Said Laux in amused response to Antil's statements, “Wow, did you hear how well Prof. Antil just characterized and crystallized the issues? I got scalability, I got tradeoffs, I got competitiveness, valued allocation of capital, marketing and information flow, sustainability beyond the founders of an organization, and regulation versus consumer choice. I think you got everything!”

“Everything,” however, was just short of tax breaks, legal ramifications, government regulations and corporate governance, which the panelists also shared their views on.

“The housing industry is a cautionary tale for extending tax breaks for investment in any industry or sector, however good the intentions,” said Beck. “In that case, the goal was to make housing affordable, but the tax break was extended far beyond that purpose. It subsidized far too much investment into housing and it diverted capital from other unsubsidized uses that would be creating jobs and improving our standard of living today. It also opens the door to fraud, abuse and political favoritism. As much as possible, firms should compete for investors' funds on a level playing field.”

Bereskin further indicated that firms have a lot of discretion already, and that corporate governance must be carefully addressed.

“A problem to be aware of with B Corps is that they potentially introduce a governance problem in that managers and directors are held less accountable to the shareholders than is otherwise the case.”

Coffin confirmed the important role of governance with B Corps.

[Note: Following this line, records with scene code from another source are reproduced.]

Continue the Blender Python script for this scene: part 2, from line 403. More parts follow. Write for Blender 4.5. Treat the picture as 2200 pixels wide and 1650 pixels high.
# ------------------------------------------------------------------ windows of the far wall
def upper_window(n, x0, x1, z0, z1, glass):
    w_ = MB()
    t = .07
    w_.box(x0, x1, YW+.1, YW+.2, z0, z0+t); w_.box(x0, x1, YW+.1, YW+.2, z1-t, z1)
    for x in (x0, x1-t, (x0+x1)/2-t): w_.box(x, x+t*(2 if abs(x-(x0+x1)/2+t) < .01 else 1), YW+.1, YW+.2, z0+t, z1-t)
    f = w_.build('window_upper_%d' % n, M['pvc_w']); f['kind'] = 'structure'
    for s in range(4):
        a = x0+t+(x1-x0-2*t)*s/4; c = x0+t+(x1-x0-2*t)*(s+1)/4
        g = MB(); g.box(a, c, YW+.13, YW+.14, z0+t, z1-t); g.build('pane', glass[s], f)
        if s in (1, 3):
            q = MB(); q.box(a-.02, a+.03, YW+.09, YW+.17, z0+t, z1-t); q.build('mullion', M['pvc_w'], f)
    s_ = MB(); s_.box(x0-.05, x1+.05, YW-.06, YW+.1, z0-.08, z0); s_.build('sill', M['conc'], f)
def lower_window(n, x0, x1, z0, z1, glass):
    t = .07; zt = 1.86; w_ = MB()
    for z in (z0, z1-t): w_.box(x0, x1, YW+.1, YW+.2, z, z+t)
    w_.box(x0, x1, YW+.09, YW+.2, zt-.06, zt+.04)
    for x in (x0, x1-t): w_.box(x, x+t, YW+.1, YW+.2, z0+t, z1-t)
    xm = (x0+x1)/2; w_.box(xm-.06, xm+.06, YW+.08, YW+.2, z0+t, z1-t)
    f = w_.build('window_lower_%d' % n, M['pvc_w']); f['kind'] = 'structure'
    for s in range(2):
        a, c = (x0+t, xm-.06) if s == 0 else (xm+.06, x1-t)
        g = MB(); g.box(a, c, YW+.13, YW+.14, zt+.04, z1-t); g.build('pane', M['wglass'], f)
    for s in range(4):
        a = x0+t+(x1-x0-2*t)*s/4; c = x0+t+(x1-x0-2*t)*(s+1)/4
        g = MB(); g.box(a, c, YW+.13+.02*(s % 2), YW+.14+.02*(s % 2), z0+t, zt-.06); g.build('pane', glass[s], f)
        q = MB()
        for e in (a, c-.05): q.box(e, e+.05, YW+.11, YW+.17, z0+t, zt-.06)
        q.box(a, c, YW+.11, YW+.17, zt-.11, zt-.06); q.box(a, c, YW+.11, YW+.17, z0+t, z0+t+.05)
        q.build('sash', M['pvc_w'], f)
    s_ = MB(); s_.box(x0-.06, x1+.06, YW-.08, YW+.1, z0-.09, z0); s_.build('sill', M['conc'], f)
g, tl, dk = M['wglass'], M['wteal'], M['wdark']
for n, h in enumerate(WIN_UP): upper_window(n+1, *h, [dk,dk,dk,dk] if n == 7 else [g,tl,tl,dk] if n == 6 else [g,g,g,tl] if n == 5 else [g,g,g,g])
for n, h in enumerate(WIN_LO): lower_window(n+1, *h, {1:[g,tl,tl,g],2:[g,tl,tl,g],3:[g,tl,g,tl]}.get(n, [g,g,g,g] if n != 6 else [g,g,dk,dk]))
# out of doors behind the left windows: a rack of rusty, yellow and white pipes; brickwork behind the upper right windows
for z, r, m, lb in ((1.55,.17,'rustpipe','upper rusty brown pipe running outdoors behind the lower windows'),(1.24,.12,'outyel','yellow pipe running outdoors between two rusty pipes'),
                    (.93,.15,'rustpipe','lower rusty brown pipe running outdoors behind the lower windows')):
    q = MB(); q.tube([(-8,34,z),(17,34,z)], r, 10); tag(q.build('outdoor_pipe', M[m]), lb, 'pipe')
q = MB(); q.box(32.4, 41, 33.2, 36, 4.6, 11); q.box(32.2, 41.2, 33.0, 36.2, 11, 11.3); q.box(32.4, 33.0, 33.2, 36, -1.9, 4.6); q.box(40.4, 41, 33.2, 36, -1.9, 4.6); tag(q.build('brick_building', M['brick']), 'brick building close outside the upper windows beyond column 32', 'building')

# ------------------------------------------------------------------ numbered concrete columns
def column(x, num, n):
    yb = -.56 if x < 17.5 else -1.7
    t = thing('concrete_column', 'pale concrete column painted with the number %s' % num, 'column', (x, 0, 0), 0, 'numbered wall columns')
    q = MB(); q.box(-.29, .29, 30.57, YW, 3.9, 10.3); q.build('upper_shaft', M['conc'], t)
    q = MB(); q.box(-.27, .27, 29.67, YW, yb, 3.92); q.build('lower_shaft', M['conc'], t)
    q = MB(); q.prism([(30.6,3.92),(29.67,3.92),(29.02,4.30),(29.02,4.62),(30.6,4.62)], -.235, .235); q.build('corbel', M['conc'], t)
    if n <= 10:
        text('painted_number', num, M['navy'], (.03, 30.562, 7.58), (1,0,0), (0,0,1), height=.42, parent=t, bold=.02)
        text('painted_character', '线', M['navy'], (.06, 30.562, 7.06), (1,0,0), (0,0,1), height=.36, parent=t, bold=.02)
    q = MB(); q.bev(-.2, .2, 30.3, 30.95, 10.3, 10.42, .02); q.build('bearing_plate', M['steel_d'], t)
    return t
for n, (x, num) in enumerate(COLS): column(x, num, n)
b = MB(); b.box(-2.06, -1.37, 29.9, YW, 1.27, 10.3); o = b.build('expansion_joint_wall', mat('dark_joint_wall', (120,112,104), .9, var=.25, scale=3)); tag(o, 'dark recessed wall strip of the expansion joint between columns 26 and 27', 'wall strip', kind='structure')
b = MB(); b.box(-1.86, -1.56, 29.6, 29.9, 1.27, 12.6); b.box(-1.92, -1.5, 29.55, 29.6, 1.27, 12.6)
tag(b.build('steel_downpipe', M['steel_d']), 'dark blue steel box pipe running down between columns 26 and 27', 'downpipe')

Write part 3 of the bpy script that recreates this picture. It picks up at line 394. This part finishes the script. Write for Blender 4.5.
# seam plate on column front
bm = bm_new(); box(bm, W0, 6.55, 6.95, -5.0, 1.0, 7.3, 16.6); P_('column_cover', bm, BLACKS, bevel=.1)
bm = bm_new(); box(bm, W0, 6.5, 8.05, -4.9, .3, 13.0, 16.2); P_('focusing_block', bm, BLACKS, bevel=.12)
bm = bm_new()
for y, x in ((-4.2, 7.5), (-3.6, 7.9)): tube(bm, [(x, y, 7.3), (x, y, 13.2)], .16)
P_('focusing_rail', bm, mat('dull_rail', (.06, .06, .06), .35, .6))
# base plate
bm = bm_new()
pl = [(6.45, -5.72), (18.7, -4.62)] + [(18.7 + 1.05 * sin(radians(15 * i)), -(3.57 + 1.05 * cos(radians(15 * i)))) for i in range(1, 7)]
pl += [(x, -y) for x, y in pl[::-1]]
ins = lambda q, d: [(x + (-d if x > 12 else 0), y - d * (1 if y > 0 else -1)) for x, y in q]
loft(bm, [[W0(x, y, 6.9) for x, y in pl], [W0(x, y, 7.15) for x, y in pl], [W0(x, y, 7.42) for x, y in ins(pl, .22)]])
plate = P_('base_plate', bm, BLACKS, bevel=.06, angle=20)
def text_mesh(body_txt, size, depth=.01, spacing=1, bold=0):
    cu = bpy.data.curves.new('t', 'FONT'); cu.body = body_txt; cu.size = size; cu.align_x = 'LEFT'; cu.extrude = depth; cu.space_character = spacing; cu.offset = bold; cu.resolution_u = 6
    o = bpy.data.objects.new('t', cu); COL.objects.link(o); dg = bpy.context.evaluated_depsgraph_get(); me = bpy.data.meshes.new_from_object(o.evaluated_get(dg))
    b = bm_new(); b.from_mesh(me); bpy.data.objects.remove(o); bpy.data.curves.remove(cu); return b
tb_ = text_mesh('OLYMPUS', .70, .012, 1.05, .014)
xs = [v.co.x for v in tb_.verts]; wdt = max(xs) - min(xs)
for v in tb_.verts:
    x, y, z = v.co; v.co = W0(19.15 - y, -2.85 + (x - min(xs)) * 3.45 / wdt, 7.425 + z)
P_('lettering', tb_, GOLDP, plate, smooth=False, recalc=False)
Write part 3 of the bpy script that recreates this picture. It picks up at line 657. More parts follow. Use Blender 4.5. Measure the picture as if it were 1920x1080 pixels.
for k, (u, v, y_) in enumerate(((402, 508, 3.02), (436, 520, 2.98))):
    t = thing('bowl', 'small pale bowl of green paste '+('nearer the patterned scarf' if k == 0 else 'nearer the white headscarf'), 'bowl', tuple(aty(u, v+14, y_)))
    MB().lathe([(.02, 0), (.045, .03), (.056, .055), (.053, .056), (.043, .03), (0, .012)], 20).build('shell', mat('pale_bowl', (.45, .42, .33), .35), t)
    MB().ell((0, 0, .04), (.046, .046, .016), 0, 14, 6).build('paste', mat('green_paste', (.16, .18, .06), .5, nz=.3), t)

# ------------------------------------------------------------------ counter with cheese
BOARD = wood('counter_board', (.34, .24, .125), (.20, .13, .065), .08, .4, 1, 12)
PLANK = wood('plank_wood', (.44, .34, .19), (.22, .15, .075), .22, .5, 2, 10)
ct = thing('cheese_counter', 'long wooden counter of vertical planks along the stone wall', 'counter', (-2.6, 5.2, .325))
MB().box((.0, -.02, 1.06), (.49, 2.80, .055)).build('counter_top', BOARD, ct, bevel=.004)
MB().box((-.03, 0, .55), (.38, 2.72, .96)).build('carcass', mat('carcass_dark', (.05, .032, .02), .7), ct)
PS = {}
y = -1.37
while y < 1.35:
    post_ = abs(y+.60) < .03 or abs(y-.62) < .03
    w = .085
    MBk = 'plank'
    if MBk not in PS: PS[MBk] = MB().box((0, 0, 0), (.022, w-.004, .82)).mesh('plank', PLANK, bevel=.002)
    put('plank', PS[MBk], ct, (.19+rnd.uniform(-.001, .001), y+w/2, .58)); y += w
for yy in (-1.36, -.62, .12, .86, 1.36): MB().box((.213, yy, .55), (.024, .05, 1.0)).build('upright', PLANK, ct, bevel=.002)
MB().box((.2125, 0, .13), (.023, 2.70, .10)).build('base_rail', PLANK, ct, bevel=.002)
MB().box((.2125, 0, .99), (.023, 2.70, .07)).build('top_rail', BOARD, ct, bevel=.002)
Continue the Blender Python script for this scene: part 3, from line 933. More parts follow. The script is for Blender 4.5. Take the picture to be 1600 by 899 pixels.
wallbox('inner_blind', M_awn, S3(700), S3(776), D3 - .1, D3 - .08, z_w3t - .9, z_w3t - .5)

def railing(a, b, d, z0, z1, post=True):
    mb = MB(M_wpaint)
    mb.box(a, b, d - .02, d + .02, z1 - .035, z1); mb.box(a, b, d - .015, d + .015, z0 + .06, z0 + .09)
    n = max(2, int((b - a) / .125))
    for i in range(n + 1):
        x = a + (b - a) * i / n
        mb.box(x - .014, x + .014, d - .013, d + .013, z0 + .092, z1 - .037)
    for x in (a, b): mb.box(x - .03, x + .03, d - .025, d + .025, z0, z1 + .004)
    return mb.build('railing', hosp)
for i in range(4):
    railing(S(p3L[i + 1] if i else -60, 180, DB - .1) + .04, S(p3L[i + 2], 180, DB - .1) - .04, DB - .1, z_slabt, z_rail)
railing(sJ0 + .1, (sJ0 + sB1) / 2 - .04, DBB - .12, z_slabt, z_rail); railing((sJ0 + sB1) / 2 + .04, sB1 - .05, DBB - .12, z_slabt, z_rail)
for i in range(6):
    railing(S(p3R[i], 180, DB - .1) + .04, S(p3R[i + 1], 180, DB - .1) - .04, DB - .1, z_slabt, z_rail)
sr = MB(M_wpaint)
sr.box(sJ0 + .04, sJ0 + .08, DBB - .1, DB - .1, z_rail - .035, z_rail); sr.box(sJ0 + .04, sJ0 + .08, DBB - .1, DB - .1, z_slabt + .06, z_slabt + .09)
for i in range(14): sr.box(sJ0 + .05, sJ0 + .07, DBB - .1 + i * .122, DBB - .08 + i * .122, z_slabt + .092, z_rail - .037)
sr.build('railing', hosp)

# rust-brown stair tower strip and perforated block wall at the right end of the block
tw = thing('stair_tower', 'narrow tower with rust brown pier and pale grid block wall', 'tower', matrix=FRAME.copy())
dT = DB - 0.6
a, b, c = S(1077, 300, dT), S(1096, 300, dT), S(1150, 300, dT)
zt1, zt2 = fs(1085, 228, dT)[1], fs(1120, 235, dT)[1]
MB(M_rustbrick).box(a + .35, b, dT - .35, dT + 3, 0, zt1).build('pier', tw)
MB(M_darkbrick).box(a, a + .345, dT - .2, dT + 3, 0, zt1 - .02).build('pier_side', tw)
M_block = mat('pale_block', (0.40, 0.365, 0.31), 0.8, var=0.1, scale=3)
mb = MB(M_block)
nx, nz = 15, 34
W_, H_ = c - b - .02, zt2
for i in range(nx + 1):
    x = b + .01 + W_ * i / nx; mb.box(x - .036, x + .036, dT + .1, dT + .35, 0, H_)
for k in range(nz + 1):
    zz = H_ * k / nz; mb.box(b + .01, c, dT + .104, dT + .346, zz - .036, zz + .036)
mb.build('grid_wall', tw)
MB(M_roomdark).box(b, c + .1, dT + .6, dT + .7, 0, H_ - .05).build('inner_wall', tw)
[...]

“Corporate governance is designed to protect the interests of the shareholders of a corporation,” advised Coffin. “People who invest in B Corps will do so with the expectation that the company will place social goals on par with the desire for financial return. New governance approaches may have to be considered to balance these new interests.”

Zweidler thanked the panelists and audience for their spirited discussion and encouraged attendance at the case competition to be held Friday at 1:30 p.m. in 125 Alfred Lerner Hall.